An enclosure or yard containing a number of fruit trees; specifically, planted for crop.
ORCHARD, n. An inclosure of fruit trees, generally a piece of ground appropriated to the cultivation of fruits.
Old Testament Israel had olive groves, fig orchards, and pomegranate plantings; the Song of Solomon's orchard imagery (Song 4:13) carries the household-of-fruitfulness meaning into wedding poetry.
Psalm 1:3 — "And he shall be like a tree planted by the rivers of water, that bringeth forth his fruit in his season."
Song of Solomon 4:13 — "Thy plants are an orchard of pomegranates, with pleasant fruits."
Jeremiah 17:8 — "For he shall be as a tree planted by the waters, and that spreadeth out her roots by the river."

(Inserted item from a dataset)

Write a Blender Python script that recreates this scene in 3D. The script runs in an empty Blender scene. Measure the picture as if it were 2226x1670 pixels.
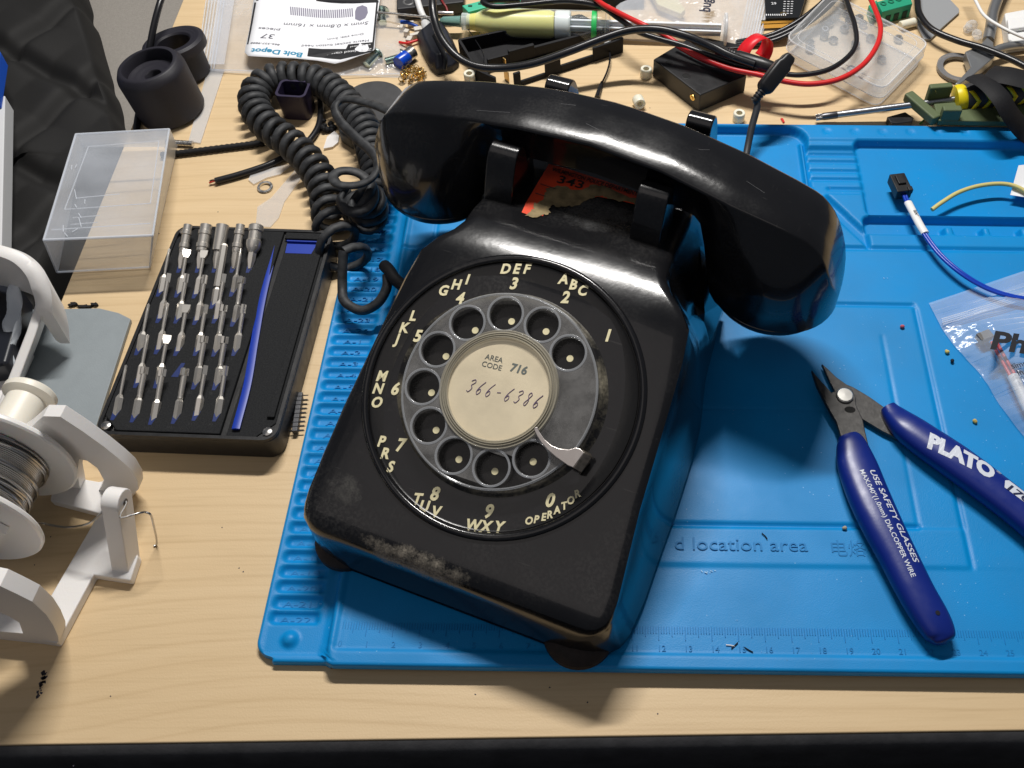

Ezekiel 47:12 — "And by the river upon the bank thereof, on this side and on that side, shall grow all trees for meat... it shall bring forth new fruit according to his months."
Modern Christianity often expects fruit instantly; the orchard requires years of root-deep waiting before any harvest is taken.
An orchard is a generational gift. The man who plants apple trees may not eat from them; his grandchildren will. The household that thinks in orchard-time gives different gifts than the household that thinks in quarter-time.
Psalm 1's tree, Jeremiah 17's tree, Ezekiel 47's trees — all bring forth fruit in season. The off-seasons are real and necessary. The orchard mindset preserves the saint through the off-seasons.
Hebrew pardes (orchard, park) is the Song of Solomon's word.
Hebrew pardes — orchard, park; loanword from Persian, behind English paradise.
Note: paradise in the New Testament (Lk 23:43; 2 Cor 12:4; Rev 2:7) carries the same garden-orchard sense.
"An orchard is a generational gift."
"The off-seasons are real and necessary."
"Plant trees you may not eat from; your grandchildren will."